## DATA IN THIS EXERCISE
════════════════════

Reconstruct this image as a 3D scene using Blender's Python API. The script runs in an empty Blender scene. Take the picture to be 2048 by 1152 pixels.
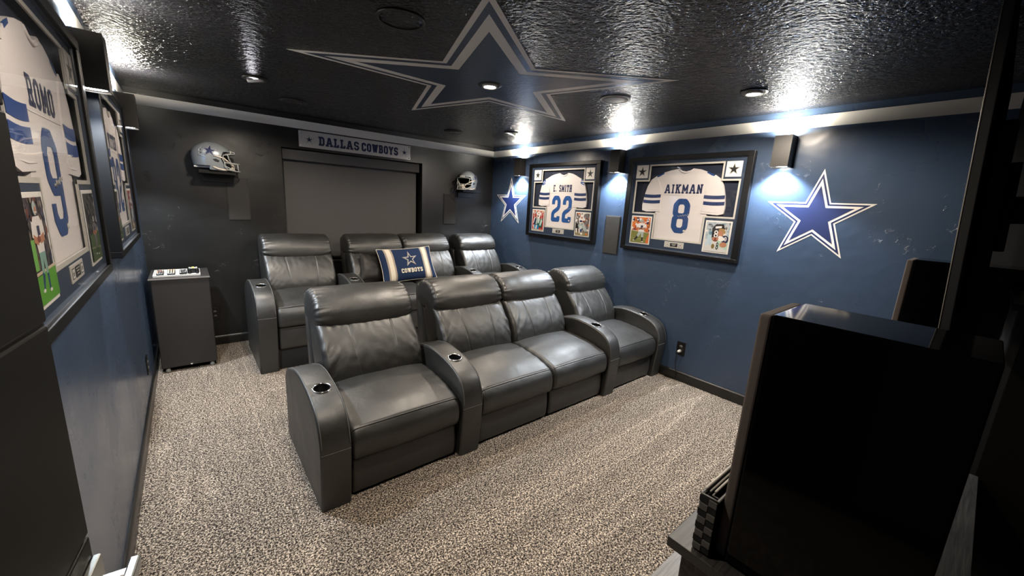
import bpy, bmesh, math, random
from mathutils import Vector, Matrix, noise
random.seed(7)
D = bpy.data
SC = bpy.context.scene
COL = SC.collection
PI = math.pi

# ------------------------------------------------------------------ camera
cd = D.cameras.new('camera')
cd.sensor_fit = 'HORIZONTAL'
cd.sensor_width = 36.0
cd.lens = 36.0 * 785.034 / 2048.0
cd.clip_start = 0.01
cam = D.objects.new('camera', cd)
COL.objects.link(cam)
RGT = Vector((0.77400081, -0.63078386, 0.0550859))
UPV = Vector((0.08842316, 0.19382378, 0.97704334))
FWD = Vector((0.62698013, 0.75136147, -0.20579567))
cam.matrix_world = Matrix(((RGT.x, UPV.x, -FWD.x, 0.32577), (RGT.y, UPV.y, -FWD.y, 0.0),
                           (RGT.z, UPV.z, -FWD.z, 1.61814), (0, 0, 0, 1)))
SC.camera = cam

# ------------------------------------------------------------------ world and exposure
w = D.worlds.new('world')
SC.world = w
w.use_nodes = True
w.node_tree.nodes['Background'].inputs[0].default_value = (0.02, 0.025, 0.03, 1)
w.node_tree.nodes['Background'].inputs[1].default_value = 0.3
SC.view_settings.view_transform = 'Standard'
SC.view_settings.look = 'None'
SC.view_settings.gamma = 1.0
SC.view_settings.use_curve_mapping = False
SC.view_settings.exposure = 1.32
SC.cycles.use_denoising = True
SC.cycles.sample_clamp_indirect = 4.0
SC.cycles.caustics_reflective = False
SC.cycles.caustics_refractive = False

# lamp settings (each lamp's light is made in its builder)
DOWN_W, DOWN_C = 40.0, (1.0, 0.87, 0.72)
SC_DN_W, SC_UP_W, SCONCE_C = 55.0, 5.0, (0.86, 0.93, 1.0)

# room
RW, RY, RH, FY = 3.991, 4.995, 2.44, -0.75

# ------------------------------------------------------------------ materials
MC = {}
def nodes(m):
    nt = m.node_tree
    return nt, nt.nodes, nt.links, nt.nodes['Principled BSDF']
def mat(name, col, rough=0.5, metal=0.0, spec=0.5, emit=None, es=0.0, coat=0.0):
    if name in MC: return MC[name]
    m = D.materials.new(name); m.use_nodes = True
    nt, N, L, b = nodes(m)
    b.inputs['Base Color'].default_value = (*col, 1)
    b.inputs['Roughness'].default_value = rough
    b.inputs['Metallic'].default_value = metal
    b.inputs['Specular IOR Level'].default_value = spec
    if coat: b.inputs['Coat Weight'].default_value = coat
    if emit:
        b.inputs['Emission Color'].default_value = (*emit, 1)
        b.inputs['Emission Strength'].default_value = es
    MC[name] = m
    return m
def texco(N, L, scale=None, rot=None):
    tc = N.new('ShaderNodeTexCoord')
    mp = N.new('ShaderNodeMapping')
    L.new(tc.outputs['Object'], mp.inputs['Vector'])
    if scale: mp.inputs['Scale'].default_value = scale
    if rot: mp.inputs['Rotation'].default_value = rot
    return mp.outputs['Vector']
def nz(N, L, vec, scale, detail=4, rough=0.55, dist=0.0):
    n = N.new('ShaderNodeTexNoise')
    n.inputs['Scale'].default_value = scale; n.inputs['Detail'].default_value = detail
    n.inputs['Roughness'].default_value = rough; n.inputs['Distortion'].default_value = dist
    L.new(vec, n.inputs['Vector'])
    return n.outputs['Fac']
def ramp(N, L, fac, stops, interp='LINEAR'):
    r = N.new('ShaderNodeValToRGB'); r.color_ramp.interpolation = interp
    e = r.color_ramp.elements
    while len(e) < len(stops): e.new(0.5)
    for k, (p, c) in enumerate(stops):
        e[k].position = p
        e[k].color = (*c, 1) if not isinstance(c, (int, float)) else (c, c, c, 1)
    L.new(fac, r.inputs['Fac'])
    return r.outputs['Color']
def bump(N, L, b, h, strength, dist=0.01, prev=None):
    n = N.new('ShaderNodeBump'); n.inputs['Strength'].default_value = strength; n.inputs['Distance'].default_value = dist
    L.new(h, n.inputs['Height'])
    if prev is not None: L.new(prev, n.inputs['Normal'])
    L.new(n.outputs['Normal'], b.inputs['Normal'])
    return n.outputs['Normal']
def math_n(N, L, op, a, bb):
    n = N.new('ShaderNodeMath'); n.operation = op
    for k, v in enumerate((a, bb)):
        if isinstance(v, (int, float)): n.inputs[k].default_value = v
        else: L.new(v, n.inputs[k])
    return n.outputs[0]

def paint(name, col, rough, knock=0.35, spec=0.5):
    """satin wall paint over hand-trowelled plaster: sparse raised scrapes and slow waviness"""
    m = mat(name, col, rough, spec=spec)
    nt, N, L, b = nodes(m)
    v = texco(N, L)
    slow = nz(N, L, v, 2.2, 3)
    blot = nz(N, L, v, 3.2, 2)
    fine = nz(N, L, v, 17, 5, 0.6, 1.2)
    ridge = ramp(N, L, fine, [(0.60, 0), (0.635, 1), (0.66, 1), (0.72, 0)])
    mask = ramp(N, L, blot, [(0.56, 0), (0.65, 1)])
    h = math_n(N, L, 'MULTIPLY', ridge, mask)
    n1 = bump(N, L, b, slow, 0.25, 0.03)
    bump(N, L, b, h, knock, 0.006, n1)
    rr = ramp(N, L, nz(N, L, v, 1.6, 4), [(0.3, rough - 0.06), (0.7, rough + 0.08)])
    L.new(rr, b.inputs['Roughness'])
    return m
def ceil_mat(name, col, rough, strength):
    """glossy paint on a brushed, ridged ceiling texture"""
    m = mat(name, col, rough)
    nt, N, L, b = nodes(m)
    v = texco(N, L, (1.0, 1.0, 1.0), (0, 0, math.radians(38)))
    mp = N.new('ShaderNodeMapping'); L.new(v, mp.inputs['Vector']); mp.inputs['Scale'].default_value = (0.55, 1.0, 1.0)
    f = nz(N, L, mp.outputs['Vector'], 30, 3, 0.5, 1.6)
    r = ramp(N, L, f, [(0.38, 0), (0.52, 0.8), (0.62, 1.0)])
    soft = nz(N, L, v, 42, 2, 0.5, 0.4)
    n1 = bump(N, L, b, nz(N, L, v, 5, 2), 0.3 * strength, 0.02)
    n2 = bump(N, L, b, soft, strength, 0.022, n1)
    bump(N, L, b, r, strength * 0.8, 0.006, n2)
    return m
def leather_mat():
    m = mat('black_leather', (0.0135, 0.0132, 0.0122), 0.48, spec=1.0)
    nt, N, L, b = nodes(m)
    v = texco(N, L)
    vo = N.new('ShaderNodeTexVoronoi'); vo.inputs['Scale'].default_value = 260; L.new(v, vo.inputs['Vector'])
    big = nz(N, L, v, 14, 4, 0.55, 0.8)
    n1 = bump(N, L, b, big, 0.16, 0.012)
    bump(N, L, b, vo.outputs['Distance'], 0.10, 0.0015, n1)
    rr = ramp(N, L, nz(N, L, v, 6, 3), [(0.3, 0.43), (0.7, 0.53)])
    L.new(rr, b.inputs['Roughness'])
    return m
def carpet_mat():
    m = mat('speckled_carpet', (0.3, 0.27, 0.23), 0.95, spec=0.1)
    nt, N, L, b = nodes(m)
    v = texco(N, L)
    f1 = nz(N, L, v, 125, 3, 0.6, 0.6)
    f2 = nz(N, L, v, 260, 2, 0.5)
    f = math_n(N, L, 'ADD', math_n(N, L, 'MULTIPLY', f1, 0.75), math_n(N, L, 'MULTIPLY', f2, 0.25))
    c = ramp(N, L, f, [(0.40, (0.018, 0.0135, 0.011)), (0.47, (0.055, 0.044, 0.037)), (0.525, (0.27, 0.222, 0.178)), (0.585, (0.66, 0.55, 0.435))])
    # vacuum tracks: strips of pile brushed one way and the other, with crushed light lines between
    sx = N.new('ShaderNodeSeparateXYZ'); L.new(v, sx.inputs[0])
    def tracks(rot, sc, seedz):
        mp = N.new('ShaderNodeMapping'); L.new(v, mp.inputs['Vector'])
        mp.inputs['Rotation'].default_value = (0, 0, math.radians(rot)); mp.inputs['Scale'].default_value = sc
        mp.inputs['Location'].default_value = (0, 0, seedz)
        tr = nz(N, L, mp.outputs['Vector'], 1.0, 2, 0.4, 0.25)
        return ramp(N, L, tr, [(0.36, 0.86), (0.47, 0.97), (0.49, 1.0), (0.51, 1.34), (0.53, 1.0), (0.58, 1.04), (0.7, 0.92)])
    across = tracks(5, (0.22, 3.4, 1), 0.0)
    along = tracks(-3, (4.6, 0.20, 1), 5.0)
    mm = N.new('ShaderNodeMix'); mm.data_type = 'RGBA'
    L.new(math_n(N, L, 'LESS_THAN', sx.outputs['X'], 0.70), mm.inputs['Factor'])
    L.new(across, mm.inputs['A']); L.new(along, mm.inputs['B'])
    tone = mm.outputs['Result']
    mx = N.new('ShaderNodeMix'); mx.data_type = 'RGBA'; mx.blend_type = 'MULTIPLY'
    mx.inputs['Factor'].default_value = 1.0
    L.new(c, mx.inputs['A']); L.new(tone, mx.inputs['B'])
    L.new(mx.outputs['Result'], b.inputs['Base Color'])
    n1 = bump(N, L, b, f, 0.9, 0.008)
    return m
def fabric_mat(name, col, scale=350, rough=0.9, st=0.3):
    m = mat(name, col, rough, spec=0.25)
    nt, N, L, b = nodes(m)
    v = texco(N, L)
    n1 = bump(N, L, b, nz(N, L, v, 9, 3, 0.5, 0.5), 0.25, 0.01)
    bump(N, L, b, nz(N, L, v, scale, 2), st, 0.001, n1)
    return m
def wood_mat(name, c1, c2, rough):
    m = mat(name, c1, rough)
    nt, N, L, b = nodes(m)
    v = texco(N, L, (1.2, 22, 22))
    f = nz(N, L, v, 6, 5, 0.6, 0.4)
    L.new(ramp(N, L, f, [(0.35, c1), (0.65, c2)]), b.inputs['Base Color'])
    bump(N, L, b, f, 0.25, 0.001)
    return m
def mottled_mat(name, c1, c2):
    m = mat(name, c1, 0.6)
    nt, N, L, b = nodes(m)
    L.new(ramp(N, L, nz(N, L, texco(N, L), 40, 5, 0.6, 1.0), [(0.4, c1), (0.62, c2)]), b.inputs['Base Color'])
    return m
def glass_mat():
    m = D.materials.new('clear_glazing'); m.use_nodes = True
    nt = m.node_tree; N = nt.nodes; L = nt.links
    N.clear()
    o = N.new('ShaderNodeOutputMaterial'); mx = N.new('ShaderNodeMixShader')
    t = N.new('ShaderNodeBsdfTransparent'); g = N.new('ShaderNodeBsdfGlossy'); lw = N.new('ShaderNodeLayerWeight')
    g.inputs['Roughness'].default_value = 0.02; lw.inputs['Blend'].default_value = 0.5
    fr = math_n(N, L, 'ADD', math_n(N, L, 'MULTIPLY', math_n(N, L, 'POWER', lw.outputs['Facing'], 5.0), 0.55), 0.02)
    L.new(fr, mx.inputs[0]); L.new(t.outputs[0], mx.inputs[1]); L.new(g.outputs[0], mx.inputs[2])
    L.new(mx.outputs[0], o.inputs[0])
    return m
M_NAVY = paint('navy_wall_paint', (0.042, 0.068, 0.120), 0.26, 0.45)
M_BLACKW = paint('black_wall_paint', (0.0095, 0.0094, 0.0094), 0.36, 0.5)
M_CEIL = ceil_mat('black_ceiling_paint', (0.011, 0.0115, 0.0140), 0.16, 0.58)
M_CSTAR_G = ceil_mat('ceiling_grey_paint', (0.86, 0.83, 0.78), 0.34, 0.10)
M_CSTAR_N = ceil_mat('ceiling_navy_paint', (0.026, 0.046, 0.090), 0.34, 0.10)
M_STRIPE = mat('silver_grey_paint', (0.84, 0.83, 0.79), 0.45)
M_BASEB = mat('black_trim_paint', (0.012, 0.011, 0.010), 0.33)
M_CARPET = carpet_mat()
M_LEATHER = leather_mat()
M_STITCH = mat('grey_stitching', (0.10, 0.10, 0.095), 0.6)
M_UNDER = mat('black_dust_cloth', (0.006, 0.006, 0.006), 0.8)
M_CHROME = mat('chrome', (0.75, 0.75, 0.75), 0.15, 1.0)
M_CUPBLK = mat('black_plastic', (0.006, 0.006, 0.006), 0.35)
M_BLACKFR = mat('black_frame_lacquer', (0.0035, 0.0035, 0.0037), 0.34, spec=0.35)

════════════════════

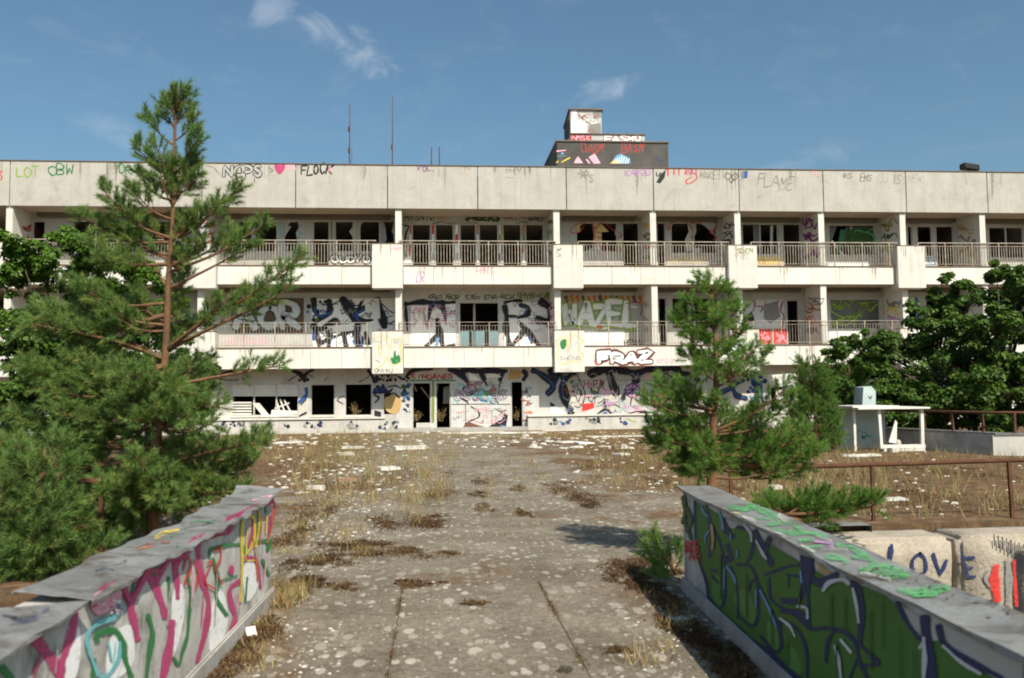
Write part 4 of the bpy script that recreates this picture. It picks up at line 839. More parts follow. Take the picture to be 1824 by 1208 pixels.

════════════════════

## WHAT TO WORK ON
Working from the entries above, reproduce exactly and only the lines beginning with the line that has "Reconstruct this image" and ending with the line that has "RW, RY, RH, FY = 3.991, 4.995, 2.44, -0.75"; omit all pictures.

## TASK RESPONSE
Reconstruct this image as a 3D scene using Blender's Python API. The script runs in an empty Blender scene. Take the picture to be 2048 by 1152 pixels.
import bpy, bmesh, math, random
from mathutils import Vector, Matrix, noise
random.seed(7)
D = bpy.data
SC = bpy.context.scene
COL = SC.collection
PI = math.pi

# ------------------------------------------------------------------ camera
cd = D.cameras.new('camera')
cd.sensor_fit = 'HORIZONTAL'
cd.sensor_width = 36.0
cd.lens = 36.0 * 785.034 / 2048.0
cd.clip_start = 0.01
cam = D.objects.new('camera', cd)
COL.objects.link(cam)
RGT = Vector((0.77400081, -0.63078386, 0.0550859))
UPV = Vector((0.08842316, 0.19382378, 0.97704334))
FWD = Vector((0.62698013, 0.75136147, -0.20579567))
cam.matrix_world = Matrix(((RGT.x, UPV.x, -FWD.x, 0.32577), (RGT.y, UPV.y, -FWD.y, 0.0),
                           (RGT.z, UPV.z, -FWD.z, 1.61814), (0, 0, 0, 1)))
SC.camera = cam

# ------------------------------------------------------------------ world and exposure
w = D.worlds.new('world')
SC.world = w
w.use_nodes = True
w.node_tree.nodes['Background'].inputs[0].default_value = (0.02, 0.025, 0.03, 1)
w.node_tree.nodes['Background'].inputs[1].default_value = 0.3
SC.view_settings.view_transform = 'Standard'
SC.view_settings.look = 'None'
SC.view_settings.gamma = 1.0
SC.view_settings.use_curve_mapping = False
SC.view_settings.exposure = 1.32
SC.cycles.use_denoising = True
SC.cycles.sample_clamp_indirect = 4.0
SC.cycles.caustics_reflective = False
SC.cycles.caustics_refractive = False

# lamp settings (each lamp's light is made in its builder)
DOWN_W, DOWN_C = 40.0, (1.0, 0.87, 0.72)
SC_DN_W, SC_UP_W, SCONCE_C = 55.0, 5.0, (0.86, 0.93, 1.0)

# room
RW, RY, RH, FY = 3.991, 4.995, 2.44, -0.75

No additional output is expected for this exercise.